- [Your instructions] Search the listing below for "Take". Copy each matching line.

>> start Records shown

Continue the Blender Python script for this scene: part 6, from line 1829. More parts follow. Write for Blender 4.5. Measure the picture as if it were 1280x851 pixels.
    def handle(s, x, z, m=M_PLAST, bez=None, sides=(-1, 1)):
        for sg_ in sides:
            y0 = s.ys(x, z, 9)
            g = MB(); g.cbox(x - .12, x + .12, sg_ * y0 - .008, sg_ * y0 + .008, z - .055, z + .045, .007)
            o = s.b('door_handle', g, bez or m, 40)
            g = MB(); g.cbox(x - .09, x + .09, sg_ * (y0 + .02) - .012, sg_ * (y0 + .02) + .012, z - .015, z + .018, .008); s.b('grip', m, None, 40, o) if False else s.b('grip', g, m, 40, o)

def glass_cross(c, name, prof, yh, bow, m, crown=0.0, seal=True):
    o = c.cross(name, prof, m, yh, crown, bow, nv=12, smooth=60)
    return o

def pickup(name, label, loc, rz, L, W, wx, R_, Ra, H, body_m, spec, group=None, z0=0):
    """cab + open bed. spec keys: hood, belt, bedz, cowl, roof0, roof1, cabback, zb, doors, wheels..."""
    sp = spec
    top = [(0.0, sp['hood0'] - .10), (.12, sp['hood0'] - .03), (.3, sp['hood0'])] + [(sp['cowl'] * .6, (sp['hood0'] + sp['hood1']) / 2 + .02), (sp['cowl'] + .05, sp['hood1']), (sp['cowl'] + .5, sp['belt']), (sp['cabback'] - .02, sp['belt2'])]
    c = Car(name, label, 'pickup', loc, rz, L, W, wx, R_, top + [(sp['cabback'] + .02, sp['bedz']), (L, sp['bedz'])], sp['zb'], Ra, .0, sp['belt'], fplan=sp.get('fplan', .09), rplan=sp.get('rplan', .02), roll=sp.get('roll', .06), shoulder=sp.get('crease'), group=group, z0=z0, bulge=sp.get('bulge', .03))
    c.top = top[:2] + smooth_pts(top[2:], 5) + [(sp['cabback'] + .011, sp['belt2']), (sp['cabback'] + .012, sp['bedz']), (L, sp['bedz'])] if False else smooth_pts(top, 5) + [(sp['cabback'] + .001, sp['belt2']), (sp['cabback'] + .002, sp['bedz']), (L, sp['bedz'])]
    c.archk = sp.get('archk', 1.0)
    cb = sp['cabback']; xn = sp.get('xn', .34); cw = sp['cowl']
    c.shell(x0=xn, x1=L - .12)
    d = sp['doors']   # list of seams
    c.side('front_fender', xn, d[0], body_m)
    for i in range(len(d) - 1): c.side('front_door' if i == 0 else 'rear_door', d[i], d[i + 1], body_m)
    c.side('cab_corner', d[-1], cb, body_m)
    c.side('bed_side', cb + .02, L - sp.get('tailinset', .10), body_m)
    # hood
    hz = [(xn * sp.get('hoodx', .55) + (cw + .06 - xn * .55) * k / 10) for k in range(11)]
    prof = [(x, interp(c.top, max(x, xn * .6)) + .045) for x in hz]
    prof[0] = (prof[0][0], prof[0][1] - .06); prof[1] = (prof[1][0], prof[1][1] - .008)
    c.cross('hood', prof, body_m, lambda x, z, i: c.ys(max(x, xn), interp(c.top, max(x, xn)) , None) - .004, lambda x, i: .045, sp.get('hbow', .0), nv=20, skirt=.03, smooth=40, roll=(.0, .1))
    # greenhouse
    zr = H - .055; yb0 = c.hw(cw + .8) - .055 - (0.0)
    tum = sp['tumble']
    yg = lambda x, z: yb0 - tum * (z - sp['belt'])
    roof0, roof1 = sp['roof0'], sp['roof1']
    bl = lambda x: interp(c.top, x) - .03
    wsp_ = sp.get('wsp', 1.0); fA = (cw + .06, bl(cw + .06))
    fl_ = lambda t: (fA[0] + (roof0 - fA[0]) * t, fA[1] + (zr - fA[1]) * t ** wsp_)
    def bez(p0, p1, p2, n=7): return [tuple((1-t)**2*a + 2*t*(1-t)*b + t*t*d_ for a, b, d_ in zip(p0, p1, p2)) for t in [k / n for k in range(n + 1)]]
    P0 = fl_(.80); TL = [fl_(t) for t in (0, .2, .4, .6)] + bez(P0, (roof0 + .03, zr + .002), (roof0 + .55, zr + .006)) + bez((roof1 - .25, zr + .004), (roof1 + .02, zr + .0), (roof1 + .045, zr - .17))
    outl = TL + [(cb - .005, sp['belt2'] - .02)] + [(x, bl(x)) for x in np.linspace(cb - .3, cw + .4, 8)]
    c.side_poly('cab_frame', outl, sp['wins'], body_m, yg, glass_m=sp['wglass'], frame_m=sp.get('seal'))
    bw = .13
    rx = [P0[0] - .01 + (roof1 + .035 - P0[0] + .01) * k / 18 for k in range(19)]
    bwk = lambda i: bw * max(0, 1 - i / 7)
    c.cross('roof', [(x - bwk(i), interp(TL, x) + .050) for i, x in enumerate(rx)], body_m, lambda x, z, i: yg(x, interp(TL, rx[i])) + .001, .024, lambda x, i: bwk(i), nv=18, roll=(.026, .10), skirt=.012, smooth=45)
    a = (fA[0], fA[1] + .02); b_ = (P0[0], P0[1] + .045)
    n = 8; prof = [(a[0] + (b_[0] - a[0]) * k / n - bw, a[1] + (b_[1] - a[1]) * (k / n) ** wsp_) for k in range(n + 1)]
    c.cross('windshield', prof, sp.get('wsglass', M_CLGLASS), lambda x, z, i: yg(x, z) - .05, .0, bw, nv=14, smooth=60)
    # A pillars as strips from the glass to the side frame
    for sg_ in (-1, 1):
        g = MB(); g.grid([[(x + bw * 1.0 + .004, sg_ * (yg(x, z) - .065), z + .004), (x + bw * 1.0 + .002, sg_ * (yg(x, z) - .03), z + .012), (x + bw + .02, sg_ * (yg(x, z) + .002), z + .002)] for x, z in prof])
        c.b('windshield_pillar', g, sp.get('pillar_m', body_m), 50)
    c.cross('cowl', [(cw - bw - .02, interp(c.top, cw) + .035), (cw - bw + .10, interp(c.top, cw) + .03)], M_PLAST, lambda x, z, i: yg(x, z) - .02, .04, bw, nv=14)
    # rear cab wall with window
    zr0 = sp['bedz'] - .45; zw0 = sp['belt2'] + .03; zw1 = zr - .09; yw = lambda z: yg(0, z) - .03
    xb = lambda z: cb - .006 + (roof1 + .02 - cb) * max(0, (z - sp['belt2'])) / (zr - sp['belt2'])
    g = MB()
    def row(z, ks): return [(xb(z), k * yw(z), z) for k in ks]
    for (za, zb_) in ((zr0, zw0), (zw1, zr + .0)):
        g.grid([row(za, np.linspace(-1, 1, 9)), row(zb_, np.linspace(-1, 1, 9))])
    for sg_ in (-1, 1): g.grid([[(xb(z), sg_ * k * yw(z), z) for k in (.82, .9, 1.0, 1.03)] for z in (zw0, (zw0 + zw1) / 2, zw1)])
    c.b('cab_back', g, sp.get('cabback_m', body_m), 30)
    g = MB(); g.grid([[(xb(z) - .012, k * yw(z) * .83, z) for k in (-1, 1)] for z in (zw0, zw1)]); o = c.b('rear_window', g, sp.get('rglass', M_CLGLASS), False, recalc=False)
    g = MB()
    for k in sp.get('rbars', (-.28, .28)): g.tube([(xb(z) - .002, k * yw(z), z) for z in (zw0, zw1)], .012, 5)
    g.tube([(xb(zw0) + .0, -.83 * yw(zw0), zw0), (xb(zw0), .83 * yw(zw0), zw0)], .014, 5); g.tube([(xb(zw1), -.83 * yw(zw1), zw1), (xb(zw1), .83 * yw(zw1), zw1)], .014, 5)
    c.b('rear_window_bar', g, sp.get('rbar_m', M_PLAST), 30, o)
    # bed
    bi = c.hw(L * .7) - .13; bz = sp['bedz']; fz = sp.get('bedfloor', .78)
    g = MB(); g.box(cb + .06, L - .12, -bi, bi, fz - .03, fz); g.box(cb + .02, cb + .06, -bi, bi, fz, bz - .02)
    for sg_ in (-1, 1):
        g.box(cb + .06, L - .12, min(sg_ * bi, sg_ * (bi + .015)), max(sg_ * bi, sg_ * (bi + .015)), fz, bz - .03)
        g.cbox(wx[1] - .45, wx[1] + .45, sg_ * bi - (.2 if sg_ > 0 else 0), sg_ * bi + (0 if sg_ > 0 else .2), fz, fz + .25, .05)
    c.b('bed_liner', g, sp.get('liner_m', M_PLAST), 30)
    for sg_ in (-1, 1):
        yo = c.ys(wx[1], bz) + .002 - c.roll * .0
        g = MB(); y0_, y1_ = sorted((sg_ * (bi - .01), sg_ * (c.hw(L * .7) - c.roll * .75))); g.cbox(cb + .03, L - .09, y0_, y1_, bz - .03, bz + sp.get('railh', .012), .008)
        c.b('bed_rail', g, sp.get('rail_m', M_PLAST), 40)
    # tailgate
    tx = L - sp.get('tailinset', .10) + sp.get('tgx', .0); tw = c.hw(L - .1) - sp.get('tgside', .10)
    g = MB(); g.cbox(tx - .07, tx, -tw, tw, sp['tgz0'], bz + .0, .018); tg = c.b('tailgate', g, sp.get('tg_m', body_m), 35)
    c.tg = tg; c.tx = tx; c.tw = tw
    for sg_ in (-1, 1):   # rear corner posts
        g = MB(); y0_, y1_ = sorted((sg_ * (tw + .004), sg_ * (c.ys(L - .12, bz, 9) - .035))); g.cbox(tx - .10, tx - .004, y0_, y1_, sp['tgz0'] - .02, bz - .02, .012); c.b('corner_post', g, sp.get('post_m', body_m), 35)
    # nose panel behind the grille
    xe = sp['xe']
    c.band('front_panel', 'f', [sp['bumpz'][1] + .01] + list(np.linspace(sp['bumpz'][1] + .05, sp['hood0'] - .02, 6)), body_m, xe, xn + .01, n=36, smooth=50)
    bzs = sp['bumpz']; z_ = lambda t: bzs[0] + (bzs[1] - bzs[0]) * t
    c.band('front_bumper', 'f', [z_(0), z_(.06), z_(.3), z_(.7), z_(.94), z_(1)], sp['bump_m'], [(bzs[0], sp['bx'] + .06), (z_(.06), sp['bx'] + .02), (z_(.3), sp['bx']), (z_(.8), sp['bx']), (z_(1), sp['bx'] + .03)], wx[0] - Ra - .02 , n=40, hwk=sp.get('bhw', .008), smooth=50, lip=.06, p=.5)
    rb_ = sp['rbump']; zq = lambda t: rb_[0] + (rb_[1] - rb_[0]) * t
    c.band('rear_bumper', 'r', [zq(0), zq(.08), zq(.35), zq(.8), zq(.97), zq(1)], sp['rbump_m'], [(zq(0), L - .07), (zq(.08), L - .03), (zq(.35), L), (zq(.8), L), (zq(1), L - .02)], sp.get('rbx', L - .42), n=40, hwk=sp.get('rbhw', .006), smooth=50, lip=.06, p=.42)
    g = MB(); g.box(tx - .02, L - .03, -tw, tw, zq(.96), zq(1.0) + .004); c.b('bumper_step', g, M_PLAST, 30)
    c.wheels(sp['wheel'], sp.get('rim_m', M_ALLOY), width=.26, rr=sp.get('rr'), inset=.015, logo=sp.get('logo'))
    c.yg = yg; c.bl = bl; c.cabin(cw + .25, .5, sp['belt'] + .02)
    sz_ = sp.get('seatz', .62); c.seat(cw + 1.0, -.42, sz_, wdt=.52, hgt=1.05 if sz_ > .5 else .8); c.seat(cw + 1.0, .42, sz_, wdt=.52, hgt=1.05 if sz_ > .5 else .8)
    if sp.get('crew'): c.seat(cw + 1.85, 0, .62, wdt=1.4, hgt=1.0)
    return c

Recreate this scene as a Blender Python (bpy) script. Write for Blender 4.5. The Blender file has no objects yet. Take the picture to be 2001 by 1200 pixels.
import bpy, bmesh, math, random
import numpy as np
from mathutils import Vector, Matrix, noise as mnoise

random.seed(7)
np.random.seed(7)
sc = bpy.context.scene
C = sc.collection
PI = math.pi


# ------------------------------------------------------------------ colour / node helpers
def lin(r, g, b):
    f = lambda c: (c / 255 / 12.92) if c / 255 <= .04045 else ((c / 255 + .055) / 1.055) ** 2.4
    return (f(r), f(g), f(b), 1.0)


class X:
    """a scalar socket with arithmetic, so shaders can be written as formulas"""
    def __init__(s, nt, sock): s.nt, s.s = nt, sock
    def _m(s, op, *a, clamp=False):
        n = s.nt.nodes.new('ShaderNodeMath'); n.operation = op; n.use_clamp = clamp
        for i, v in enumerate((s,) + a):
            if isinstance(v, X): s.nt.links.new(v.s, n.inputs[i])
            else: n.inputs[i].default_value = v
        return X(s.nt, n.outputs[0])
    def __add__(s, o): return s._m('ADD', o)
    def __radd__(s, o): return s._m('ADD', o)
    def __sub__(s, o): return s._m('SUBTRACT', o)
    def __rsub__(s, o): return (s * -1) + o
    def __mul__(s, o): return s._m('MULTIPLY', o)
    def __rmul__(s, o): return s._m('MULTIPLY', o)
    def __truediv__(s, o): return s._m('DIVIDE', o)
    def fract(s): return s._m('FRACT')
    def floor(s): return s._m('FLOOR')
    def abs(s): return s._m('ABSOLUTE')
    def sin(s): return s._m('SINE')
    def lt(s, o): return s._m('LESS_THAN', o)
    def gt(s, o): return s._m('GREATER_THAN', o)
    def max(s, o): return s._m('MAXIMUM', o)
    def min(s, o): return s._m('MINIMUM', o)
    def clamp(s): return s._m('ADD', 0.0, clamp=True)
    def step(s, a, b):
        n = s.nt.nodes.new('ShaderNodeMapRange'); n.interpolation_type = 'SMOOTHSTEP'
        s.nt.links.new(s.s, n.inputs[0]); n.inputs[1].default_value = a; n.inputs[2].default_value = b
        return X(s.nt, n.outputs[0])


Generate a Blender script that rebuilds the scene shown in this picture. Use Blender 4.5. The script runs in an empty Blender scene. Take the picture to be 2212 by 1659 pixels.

>> end Records shown

- [Exercise output]
Recreate this scene as a Blender Python (bpy) script. Write for Blender 4.5. The Blender file has no objects yet. Take the picture to be 2001 by 1200 pixels.
Generate a Blender script that rebuilds the scene shown in this picture. Use Blender 4.5. The script runs in an empty Blender scene. Take the picture to be 2212 by 1659 pixels.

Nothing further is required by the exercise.